Wednesday 13 July 2022

Coles and IKEA recruiting through creative promotions

I have gotten into the spirit of ‘consumerism through children’ with the latest of Australian retailer, Coles', collectable series, which is promoting its new Harry Potter range. 

The Coles Magical Builders are cardboard cut-outs of all the characters from the Harry Potter and the Fantastic Beasts cashcow empires, with the catch (for grown-ups) is you have to assemble them yourself. They come separately swathed in tiny tough cardboard flatpacks with instructions for their assembly on a tiny piece of paper. It’s like miniature IKEA. The instructions are impossible to see and also not terribly helpful but I am also impressed that they produce so little paper wastage.

With a resolve to demonstrate that I have the dexterity and cognitive function of a six year old, I decided to put one together. As it turns out, only tiny fingers can pop out the tiny cardboard fragments of arms and legs and owl wings and wizard beards. 

As ever with activities that are designed for children, I generally require child supervision to work out how to troubleshoot, but not on this occasion! I stabbed those diminutive suckers out using a sharp kitchen knife.

I’m guessing Coles aren’t considering my requirements in their customer base. Speaking of IKEA and companies that know their base, the Swedish megabrand have recently put “career instructions” inside their IKEA products that are labelled “how to assemble your furniture” in a push to recruit people who use IKEA products, which resulted in thousands of applicants and a whole bunch of people were hired who liked and used IKEA products. Hire your brand’s current customers and ambassadors  – good idea. What would also be a good idea would be to put in these boxes ‘how to actually assemble your furniture – like, some actual instructions”. Anyway.

So perhaps, with that in mind, and with the ol’ tradie shortage around areas of Australia that aren’t currently undertaking emergency disaster restorations, Coles perhaps should be looking for future tradies and engineers through this current tiny cardboard promotion. 

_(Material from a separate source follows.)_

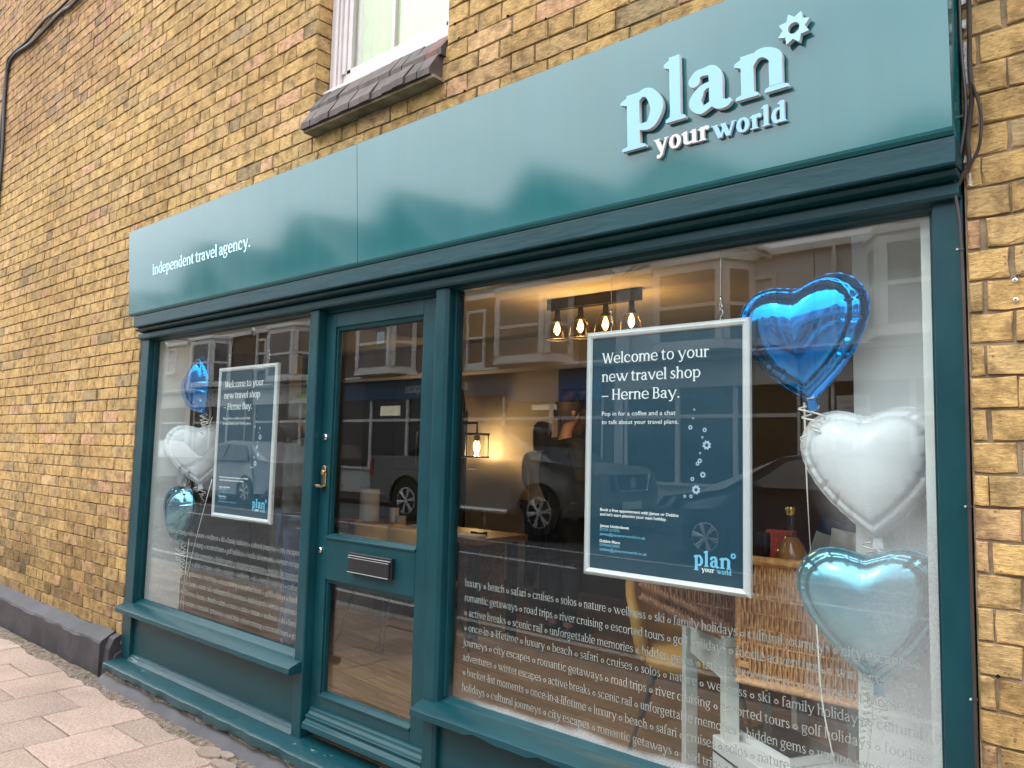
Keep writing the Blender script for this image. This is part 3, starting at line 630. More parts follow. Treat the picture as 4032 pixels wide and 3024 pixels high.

If you can assemble the tiny Ron Weasley character without the instructions (or even with the instructions) and you’re only seven, of if can assemble it to put Dumbledore’s head on his knees (but deliberately), then you have just won yourself a fast-tracked carpentry career. Very fast-tracked. Faster than a speeding Japanese superman bullet train. Anyway, there’s some foods for your thoughts, Coles.